Entre 1912 y 1915, Azorín inventa en su relectura de las obras clásicas una ruta hermenéutica novedosa, basada en la presuposición de que estas han sufrido una interpretación estática que las ha amortajado. Su acercamiento pretende ser dinámico, acercando el texto a la sensibilidad del lector actual y haciéndole producir sentido interesante. Al frente de Lecturas españolas (1912) señala que un clásico «es un reflejo de nuestra sensibilidad moderna» fabricado por «los hombres que, a lo largo del tiempo, han ido viendo reflejada en esas obras su sensibilidad». A este método se amoldan otras tres excelentes colecciones de ensayos: Clásicos y modernos (1913), Los valores literarios (1914) y Al margen de los clásicos (1915). Pero 1912 también había sido el año de Castilla, donde el mito finisecular de una Castilla como quintaesencia y motor de España aparece estilizado y subordinado a la acción vivificadora de la imaginación (por ejemplo, la de prolongar la trama de clásicos como La Celestina o el Lazarillo) y del soberbio quehacer del estilo. Volvería por esta senda en Lope en silueta (1935) y, en cierto modo, en Con permiso de cervantistas (1948), o en la compilación de ensayos debida a Ángel Cruz Rueda Los clásicos redivivos. Los clásicos futuros (1945). En los años de entreguerras publicó diversos volúmenes ensayísticos sobre temas de actualidad política o de asunto literario, entre los que tienen notable interés los que reúnen apuntes y ensayos variopintos como Fantasías y devaneos (Política, Literatura, Naturaleza) (1920), Los dos Luises y otros ensayos (1921) y Andando y pensando. Notas de un transeúnte (1929). Tras la guerra publica en 1941 dos libros excepcionales de inspiración autobiográfica, Valencia y Madrid, en los que reconstruye la vida corriente y la atmósfera cultural anterior al desastre. En sus últimos años, Azorín se aficionó al cine y dejó un buen número de artículos sobre esa pasión de senectud reunidos en dos libritos, El cine y el momento (1953) y El efímero cine (1955).
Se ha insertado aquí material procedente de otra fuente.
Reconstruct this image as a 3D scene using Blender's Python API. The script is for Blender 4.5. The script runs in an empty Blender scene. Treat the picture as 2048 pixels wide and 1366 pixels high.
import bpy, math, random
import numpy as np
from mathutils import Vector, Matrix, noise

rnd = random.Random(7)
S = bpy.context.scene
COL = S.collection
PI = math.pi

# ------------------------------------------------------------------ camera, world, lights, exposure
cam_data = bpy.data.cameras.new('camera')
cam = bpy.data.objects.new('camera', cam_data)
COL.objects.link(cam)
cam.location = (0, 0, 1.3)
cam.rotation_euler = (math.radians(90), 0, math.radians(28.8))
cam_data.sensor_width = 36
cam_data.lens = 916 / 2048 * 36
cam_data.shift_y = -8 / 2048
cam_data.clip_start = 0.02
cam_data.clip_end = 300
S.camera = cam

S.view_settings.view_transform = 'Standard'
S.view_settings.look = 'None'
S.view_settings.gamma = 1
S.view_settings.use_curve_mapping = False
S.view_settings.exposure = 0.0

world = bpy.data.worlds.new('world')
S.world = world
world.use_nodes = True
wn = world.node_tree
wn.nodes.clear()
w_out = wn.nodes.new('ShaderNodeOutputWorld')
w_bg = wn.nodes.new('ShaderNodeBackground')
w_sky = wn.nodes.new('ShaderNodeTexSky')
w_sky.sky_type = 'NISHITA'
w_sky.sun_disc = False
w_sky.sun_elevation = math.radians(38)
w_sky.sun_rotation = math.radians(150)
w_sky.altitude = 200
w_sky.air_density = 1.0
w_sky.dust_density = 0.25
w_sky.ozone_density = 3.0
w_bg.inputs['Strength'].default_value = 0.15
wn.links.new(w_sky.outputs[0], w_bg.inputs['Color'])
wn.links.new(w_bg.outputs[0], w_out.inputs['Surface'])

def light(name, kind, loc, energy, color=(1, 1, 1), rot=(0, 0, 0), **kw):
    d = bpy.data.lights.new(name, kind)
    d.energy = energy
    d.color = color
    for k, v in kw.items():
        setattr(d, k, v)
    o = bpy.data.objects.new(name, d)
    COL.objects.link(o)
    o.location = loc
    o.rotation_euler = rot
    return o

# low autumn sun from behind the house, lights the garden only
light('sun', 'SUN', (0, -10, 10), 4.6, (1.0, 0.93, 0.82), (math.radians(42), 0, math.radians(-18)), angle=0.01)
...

El mismo año de su muerte apareció su Crítica de años cercanos (1967), centrada en la generación del arte nuevo y reveladora de su agudeza crítica y de una gran afinidad de planteamientos estéticos.

 

JG y DRdM

 

Además de los Anales azorinianos que publica la Casa-Museo desde 1983, hay que volver a Anna Krause, Azorín, the little philosopher (University of California, Los Angeles, 1948), E. Inman Fox, Azorín as la literary critic (Hispanic Institute, Nueva York, 1960), José María Valverde, Azorín (Planeta, Barcelona, 1971) y Manuel Pérez López, Azorín y la literatura española (Universidad, Salamanca, 1974) y Santiago Riopérez, Azorín íntegro (Biblioteca Nueva, Madrid, 1979). De los congresos azorinianos en la Université de Pau, el que más nos incumbe es el IV Colloque Internationale Azorín et la géneration de 1898 (Université, Pau, 1998). Entre los libros recientes, Azorín: fin de siglos 1898-1998, coord. Antonio Díez Mediavilla (I. E. Juan Gil-Albert, Alicante, 1998), el catálogo Azorín y el fin de siglo, coordinado por Miguel Ángel Lozano (Generalitat, Valencia, 1998); José Fernández Lozano, Azorín, la cara del intelectual: entre el periodismo y la política (I. E. Juan Gil-Albert, Alicante, 2001), Ángel Prieto de Paula, Azorín frente a Nietzsche y otros asedios noventayochistas (Aguaclara, Alicante, 2006) y Santiago Riopérez, La voz española de Montaigne: Azorín (Ediciones 98, Madrid, 2011), además de las compilaciones de artículos de prensa que ha editado Verónica Zumárraga.